• What to work on
Count every line that has the word "scene" in it; give no more than the number.
——————————
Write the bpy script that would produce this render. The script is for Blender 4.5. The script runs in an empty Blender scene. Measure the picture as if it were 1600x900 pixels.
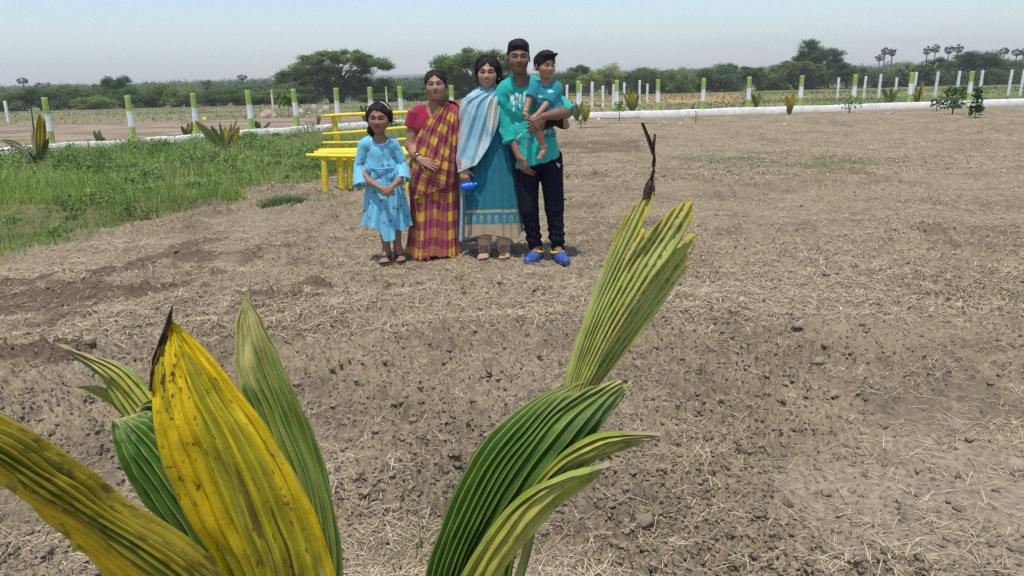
import bpy, math, random
import numpy as np
from math import radians as R, sin, cos, pi
random.seed(7); rng = np.random.default_rng(11)
scn = bpy.context.scene; col = scn.collection

DENOISE = False
# ---------------------------------------------------------------- camera
CAMH = 1.40; FPX = 1164.0
pitch = math.atan(328.0/FPX); roll = 0.025
fwd0 = np.array([0, cos(pitch), -sin(pitch)]); up0 = np.array([0, sin(pitch), cos(pitch)]); rt0 = np.array([1., 0, 0])
CR = rt0*cos(roll) - up0*sin(roll); CU = up0*cos(roll) + rt0*sin(roll)
CAM = np.array([0, 0, CAMH])
cd = bpy.data.cameras.new('camera'); cam = bpy.data.objects.new('camera', cd); col.objects.link(cam)
cd.sensor_width = 36; cd.lens = FPX/1600*36; cd.clip_start = 0.05; cd.clip_end = 9000
from mathutils import Matrix, Vector
M4 = Matrix([[CR[0], CU[0], -fwd0[0], 0], [CR[1], CU[1], -fwd0[1], 0], [CR[2], CU[2], -fwd0[2], CAMH], [0, 0, 0, 1]])
cam.matrix_world = M4; scn.camera = cam
scn.render.resolution_x = 1024; scn.render.resolution_y = 576

# ---------------------------------------------------------------- sky, sun, exposure
SUN_EL, SUN_AZ = R(74), R(-166)     # azimuth measured from +Y towards +X
w = bpy.data.worlds.new('World'); scn.world = w; w.use_nodes = True
nt = w.node_tree; nt.nodes.clear()
sky = nt.nodes.new('ShaderNodeTexSky'); sky.sky_type = 'NISHITA'; sky.sun_disc = False
sky.sun_elevation = SUN_EL; sky.sun_rotation = SUN_AZ
sky.air_density = 1.0; sky.dust_density = 0.9; sky.ozone_density = 1.5; sky.altitude = 0
bg = nt.nodes.new('ShaderNodeBackground'); bg.inputs[1].default_value = 0.15
wo = nt.nodes.new('ShaderNodeOutputWorld')
tcw = nt.nodes.new('ShaderNodeTexCoord'); mpw = nt.nodes.new('ShaderNodeMapping'); mpw.inputs['Scale'].default_value = (2.2, 2.2, 11)
nzw = nt.nodes.new('ShaderNodeTexNoise'); nzw.inputs['Scale'].default_value = 2.3; nzw.inputs['Detail'].default_value = 7; nzw.inputs['Roughness'].default_value = .55; nzw.inputs['Distortion'].default_value = .6
rgw = nt.nodes.new('ShaderNodeMapRange'); rgw.inputs[1].default_value = .50; rgw.inputs[2].default_value = .78; rgw.inputs[3].default_value = 0; rgw.inputs[4].default_value = .55
mxw = nt.nodes.new('ShaderNodeMixRGB'); mxw.inputs[2].default_value = (4.9, 5.4, 5.8, 1)
nt.links.new(tcw.outputs['Generated'], mpw.inputs[0]); nt.links.new(mpw.outputs[0], nzw.inputs['Vector']); nt.links.new(nzw.outputs[0], rgw.inputs[0])
nt.links.new(rgw.outputs[0], mxw.inputs[0]); nt.links.new(sky.outputs[0], mxw.inputs[1]); nt.links.new(mxw.outputs[0], bg.inputs[0]); nt.links.new(bg.outputs[0], wo.inputs[0])
sl = bpy.data.lights.new('sun', 'SUN'); sl.energy = 3.4; sl.angle = R(1.2); sl.color = (1, 0.95, 0.88)
so = bpy.data.objects.new('sun', sl); col.objects.link(so)
sdir = Vector((sin(SUN_AZ)*cos(SUN_EL), cos(SUN_AZ)*cos(SUN_EL), sin(SUN_EL)))
so.rotation_euler = sdir.to_track_quat('Z', 'Y').to_euler(); so.location = (0, 0, 30)
scn.view_settings.view_transform = 'Standard'; scn.view_settings.look = 'None'
scn.view_settings.exposure = 0.24; scn.view_settings.gamma = 1.0
scn.cycles.use_denoising = DENOISE; scn.cycles.max_bounces = 6; scn.cycles.transparent_max_bounces = 6
scn.cycles.volume_bounces = 0; scn.cycles.denoising_prefilter = 'ACCURATE'

# ---------------------------------------------------------------- helpers
def ray(px, py): return fwd0*FPX + CR*(px-800) - CU*(py-450)
def smooth(x, a, b):
    t = np.clip((x-a)/(b-a), 0, 1); return t*t*(3-2*t)
def base_z(x, y):
    return -1.3*smooth(np.asarray(y, float), 34, 118)
def at(px, py, Y):
    r = ray(px, py); return CAM + r*(Y/r[1])
def ground(px, py, z=0.0):
    r = ray(px, py); lo = 0.5
    for _ in range(2):
        Y = lo
        t = (z-CAMH)/r[2] if r[2] < 0 else 1e3
        Y = t*r[1]
        for k in range(8):
            zz = float(base_z(0, Y)) + z; t = (zz-CAMH)/r[2]; Y = 0.5*Y+0.5*t*r[1] if k else t*r[1]
    return CAM + r*(Y/r[1])

def tag(o, label=None, cat=None, group=None, kind=None):
    if label: o['label'] = label
    if cat: o['category'] = cat
    if group: o['group'] = group
    if kind: o['kind'] = kind
    return o
def empty(name, loc, label=None, cat=None, group=None, rz=0):
    o = bpy.data.objects.new(name, None); col.objects.link(o); o.location = tuple(float(a) for a in loc); o.rotation_euler[2] = rz
    o.empty_display_size = 0.1
    return tag(o, label, cat, group)
def mesh_np(name, V, F, mat, parent=None, C=None, smoothed=False, origin=None):
    """V (n,3); F list of face arrays each (m,k)"""
    V = np.asarray(V, dtype=np.float64)
    if not isinstance(F, list): F = [F]
    F = [np.asarray(f, dtype=np.int32) for f in F if len(f)]
    org = np.zeros(3)
    if origin is not None: org = np.asarray(origin, float)
    me = bpy.data.meshes.new(name)
    me.vertices.add(len(V)); me.vertices.foreach_set('co', (V-org).astype(np.float32).ravel())
    nl = sum(f.size for f in F); npoly = sum(len(f) for f in F)
    me.loops.add(nl); me.loops.foreach_set('vertex_index', np.concatenate([f.ravel() for f in F]))
    sizes = np.concatenate([np.full(len(f), f.shape[1], np.int32) for f in F])
    starts = np.concatenate([[0], np.cumsum(sizes)[:-1]]).astype(np.int32)
    me.polygons.add(npoly); me.polygons.foreach_set('loop_start', starts); me.polygons.foreach_set('loop_total', sizes)
    if smoothed: me.polygons.foreach_set('use_smooth', np.ones(npoly, bool))
    me.update(calc_edges=True)
    if C is not None:
        a = me.color_attributes.new('Col', 'FLOAT_COLOR', 'POINT')
        C = np.asarray(C, np.float32)
        if C.shape[1] == 3: C = np.concatenate([C, np.ones((len(C), 1), np.float32)], 1)
        a.data.foreach_set('color', np.ascontiguousarray(C).ravel())
    if isinstance(mat, (list, tuple)):
        for m in mat: me.materials.append(m)
    elif mat: me.materials.append(mat)
    o = bpy.data.objects.new(name, me); col.objects.link(o)
    if parent is not None:
        o.parent = parent
        o.location = tuple(org - np.array(parent_world(parent)))
    else: o.location = tuple(org)
    return o
def parent_world(p):
    v = np.array(p.location)
    while p.parent: p = p.parent; v = v + np.array(p.location)
    return v
def local(parent): return parent_world(parent)

def H(ix, iy, iz, seed):
    h = (ix.astype(np.int64)*374761393 + iy.astype(np.int64)*668265263 + iz.astype(np.int64)*2147483647 + seed*1274126177) & 0xffffffff
    h = ((h ^ (h >> 13))*1274126177) & 0xffffffff
    h = ((h ^ (h >> 16))*2246822519) & 0xffffffff
    return ((h ^ (h >> 15)) & 0xffffff)/float(0xffffff)
def n2(x, y, seed=0):
    xi = np.floor(x); yi = np.floor(y); fx = x-xi; fy = y-yi
    fx = fx*fx*(3-2*fx); fy = fy*fy*(3-2*fy); z = np.zeros_like(xi)
    a = H(xi, yi, z, seed); b = H(xi+1, yi, z, seed); c = H(xi, yi+1, z, seed); d = H(xi+1, yi+1, z, seed)
    return (a*(1-fx)+b*fx)*(1-fy) + (c*(1-fx)+d*fx)*fy
def fbm2(x, y, o=4, seed=0, g=0.5):
    s = 0; a = 1; t = 0
    for k in range(o):
        s = s + a*n2(x*2**k+17.3*k, y*2**k-9.1*k, seed+k); t += a; a *= g
    return s/t
def n3(p, seed=0):
    pi_ = np.floor(p); f = p-pi_; f = f*f*(3-2*f); out = 0
    for dx in (0, 1):
        for dy in (0, 1):
            for dz in (0, 1):
                wt = (f[..., 0] if dx else 1-f[..., 0])*(f[..., 1] if dy else 1-f[..., 1])*(f[..., 2] if dz else 1-f[..., 2])
                out = out + wt*H(pi_[..., 0]+dx, pi_[..., 1]+dy, pi_[..., 2]+dz, seed)
    return out
def fbm3(p, o=3, seed=0):
    s = 0; a = 1; t = 0
    for k in range(o): s = s + a*n3(p*2**k+3.7*k, seed+k); t += a; a *= .5
    return s/t
def worley(x, y, seed=0):
    xi = np.floor(x); yi = np.floor(y); best = np.full(x.shape, 9.0); hh = np.zeros(x.shape); z = np.zeros_like(xi)
    for dx in (-1, 0, 1):
        for dy in (-1, 0, 1):
            cx = xi+dx; cy = yi+dy
            px = cx+H(cx, cy, z, seed+1); py = cy+H(cx, cy, z, seed+2); r = H(cx, cy, z, seed+3)
            d = np.hypot(px-x, py-y); m = d < best
            best = np.where(m, d, best); hh = np.where(m, r, hh)
    return best, hh
def mixc(a, b, t):
    t = np.asarray(t)[..., None]; return np.asarray(a)*(1-t) + np.asarray(b)*t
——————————
• Correct response
2